When negotiations over Mattinson’s buyout soured, the LLC—acting under the operating agreement—hired a business appraiser to determine the value of Mattison’s interest. That valuation included discounts for lack of control (10%) and lack of marketability (20%). Mattison balked at the value, and litigation ensued over the firm’s bid to enforce their appraised value.
The trial court held that the language of the severance agreement quoted above bound Mattison to the operating agreement’s valuation process, and that Mattison was therefore required to sell her interest at the value calculated by the LLC’s appraiser.
By order dated August 7, 2024 (McMillan Pazdan Smith, LLC v Mattison, 2021-000365, 2024 WL 3688344 [SC Ct App Aug. 7, 2024]), the South Carolina Court of Appeals reversed.

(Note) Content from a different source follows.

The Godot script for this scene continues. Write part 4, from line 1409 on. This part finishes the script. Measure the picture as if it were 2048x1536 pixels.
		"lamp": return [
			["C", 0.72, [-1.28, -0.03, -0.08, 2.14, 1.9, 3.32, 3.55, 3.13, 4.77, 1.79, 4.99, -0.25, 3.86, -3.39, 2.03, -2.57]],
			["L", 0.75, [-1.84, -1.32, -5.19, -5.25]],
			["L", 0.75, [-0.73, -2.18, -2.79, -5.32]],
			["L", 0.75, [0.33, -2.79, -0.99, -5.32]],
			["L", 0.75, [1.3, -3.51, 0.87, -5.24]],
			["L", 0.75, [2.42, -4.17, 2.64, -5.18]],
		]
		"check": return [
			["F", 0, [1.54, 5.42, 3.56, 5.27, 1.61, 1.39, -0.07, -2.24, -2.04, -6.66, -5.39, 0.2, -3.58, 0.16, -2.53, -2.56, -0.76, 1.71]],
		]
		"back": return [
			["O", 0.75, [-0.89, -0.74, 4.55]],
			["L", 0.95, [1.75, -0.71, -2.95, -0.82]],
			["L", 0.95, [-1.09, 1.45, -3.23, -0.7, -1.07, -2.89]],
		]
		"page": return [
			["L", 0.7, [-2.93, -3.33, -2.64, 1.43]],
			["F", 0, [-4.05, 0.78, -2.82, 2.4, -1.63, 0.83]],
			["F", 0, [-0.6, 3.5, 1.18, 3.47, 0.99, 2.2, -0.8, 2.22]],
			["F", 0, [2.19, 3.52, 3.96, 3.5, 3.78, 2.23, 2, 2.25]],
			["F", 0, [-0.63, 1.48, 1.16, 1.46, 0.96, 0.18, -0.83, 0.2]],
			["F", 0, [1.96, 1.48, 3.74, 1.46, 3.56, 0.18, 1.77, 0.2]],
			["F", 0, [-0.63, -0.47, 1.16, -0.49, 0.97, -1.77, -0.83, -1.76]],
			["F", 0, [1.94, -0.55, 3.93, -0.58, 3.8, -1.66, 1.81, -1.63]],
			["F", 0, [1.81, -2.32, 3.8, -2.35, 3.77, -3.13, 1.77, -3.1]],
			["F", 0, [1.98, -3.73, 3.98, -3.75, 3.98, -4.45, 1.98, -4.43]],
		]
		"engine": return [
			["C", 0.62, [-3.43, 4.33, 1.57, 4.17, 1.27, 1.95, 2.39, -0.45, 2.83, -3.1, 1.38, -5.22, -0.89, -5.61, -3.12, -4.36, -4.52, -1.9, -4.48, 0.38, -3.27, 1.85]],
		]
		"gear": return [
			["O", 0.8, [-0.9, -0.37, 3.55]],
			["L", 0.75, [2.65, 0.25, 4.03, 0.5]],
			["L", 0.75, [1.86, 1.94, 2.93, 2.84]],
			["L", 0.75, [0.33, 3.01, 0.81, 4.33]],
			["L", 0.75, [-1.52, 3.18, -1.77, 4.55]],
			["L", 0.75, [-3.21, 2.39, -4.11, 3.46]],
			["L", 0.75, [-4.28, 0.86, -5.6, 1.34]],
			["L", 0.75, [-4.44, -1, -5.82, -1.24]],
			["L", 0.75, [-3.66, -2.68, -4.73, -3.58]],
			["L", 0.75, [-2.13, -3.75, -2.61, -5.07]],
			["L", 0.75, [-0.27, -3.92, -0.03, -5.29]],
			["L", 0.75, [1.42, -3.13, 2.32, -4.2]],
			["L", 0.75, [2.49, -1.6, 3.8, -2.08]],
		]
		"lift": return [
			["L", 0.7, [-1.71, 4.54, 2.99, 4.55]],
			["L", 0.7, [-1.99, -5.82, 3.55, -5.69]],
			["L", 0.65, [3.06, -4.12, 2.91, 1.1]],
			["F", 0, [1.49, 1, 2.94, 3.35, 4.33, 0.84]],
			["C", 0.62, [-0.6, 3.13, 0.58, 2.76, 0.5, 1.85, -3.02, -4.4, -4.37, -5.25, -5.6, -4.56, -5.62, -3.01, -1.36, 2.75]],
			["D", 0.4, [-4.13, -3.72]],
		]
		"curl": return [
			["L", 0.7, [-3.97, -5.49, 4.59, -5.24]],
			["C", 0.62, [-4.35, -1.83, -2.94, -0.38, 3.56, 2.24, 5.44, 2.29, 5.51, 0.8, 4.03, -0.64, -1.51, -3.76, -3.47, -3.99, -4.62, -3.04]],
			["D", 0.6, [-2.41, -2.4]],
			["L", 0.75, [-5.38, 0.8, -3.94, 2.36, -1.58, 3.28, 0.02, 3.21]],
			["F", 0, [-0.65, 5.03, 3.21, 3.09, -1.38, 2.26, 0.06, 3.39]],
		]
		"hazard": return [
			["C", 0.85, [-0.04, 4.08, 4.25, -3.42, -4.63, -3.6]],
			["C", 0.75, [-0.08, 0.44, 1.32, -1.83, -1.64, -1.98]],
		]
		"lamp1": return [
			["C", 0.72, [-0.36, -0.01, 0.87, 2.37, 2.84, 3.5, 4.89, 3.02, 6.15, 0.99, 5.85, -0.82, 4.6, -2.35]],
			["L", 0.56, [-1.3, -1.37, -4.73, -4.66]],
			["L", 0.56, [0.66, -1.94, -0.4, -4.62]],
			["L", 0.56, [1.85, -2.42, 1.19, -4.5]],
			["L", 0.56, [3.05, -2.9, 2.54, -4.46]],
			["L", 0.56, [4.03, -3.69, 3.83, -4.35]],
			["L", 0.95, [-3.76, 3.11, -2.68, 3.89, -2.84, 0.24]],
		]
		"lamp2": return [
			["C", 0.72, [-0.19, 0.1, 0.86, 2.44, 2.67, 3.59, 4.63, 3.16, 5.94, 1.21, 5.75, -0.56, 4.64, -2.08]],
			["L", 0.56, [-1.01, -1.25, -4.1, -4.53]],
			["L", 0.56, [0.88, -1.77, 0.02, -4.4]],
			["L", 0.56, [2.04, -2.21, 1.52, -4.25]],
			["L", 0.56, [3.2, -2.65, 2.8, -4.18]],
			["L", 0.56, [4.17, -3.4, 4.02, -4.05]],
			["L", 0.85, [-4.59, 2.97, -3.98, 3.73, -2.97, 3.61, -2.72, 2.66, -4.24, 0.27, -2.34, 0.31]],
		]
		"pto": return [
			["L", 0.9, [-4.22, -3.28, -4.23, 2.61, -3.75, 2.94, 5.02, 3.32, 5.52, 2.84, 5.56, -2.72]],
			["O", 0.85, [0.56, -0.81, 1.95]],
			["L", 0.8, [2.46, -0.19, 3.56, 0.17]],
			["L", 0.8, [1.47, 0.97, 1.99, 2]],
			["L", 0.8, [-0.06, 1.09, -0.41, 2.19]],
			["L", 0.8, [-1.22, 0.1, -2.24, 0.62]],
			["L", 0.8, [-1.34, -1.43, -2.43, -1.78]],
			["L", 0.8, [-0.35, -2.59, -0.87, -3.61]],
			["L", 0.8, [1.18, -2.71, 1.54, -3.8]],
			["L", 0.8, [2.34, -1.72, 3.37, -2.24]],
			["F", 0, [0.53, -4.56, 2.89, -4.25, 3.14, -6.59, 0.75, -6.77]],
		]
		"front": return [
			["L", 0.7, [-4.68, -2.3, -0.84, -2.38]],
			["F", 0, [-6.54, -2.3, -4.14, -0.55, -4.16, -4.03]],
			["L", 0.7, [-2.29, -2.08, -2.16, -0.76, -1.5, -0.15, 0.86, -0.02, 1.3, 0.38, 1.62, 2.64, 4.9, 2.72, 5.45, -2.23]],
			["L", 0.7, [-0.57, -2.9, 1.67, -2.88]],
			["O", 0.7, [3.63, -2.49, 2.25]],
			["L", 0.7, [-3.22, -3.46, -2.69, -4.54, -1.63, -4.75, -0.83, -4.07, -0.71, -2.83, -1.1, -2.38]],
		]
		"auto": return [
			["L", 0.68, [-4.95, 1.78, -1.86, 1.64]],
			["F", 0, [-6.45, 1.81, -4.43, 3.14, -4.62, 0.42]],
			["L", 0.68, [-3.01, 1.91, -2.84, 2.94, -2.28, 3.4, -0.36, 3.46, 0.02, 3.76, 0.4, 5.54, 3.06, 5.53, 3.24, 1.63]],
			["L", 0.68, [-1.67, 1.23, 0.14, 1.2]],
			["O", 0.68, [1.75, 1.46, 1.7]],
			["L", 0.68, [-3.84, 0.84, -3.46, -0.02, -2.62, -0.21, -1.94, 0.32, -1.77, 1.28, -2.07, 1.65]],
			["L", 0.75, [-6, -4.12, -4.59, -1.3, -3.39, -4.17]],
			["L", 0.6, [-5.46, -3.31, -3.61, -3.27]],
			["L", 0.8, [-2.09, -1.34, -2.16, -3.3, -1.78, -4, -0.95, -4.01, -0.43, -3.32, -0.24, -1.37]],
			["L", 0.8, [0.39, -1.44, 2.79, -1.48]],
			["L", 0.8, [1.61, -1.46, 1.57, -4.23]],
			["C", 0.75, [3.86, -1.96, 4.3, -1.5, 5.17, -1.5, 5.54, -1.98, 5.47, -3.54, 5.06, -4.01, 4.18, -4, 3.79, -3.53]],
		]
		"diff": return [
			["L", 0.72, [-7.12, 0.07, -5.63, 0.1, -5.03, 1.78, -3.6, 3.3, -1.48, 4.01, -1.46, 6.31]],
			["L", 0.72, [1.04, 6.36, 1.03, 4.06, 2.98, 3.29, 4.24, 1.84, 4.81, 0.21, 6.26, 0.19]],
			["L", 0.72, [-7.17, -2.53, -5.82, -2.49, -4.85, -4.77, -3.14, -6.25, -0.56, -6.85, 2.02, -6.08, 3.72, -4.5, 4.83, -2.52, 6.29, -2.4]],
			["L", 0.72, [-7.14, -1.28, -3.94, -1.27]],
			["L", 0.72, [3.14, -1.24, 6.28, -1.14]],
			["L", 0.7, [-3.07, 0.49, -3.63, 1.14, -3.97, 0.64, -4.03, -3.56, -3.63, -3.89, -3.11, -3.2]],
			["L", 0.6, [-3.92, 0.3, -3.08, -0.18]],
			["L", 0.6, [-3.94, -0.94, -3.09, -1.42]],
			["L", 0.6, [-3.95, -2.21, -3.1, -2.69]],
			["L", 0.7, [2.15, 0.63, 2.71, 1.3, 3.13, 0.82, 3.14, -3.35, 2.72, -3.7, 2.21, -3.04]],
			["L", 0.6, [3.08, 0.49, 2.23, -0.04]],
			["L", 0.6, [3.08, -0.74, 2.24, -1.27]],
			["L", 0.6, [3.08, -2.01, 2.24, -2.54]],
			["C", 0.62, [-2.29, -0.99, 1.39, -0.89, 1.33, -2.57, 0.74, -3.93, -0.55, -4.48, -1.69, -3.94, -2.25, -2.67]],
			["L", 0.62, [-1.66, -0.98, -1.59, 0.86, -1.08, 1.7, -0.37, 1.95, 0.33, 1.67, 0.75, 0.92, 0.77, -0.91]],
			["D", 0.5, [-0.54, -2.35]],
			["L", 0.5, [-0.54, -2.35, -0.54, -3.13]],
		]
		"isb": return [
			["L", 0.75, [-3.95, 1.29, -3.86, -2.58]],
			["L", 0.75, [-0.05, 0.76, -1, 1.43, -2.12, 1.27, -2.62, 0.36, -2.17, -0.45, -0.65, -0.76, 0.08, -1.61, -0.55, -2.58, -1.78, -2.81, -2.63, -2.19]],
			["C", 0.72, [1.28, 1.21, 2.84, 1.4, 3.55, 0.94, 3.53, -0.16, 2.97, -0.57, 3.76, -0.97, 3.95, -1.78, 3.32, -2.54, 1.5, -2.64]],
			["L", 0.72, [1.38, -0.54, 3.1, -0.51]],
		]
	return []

The Court held that the severance agreement is ambiguous because it not only calls for valuation in accordance with the operating agreement, but also requires the value of Mattison’s membership interest to be “mutually determined.” Unable to square those two requirements based on the agreements alone, the Court remanded the case for discovery concerning the meaning of the severance agreement.
New York Takeaway: Let this be a lesson on the peril of cross-references. There was nothing ambiguous about the valuation process in the LLC’s amended operating agreement itself. But an after-the-fact severance agreement with a contradictory cross-reference sent the whole thing awry.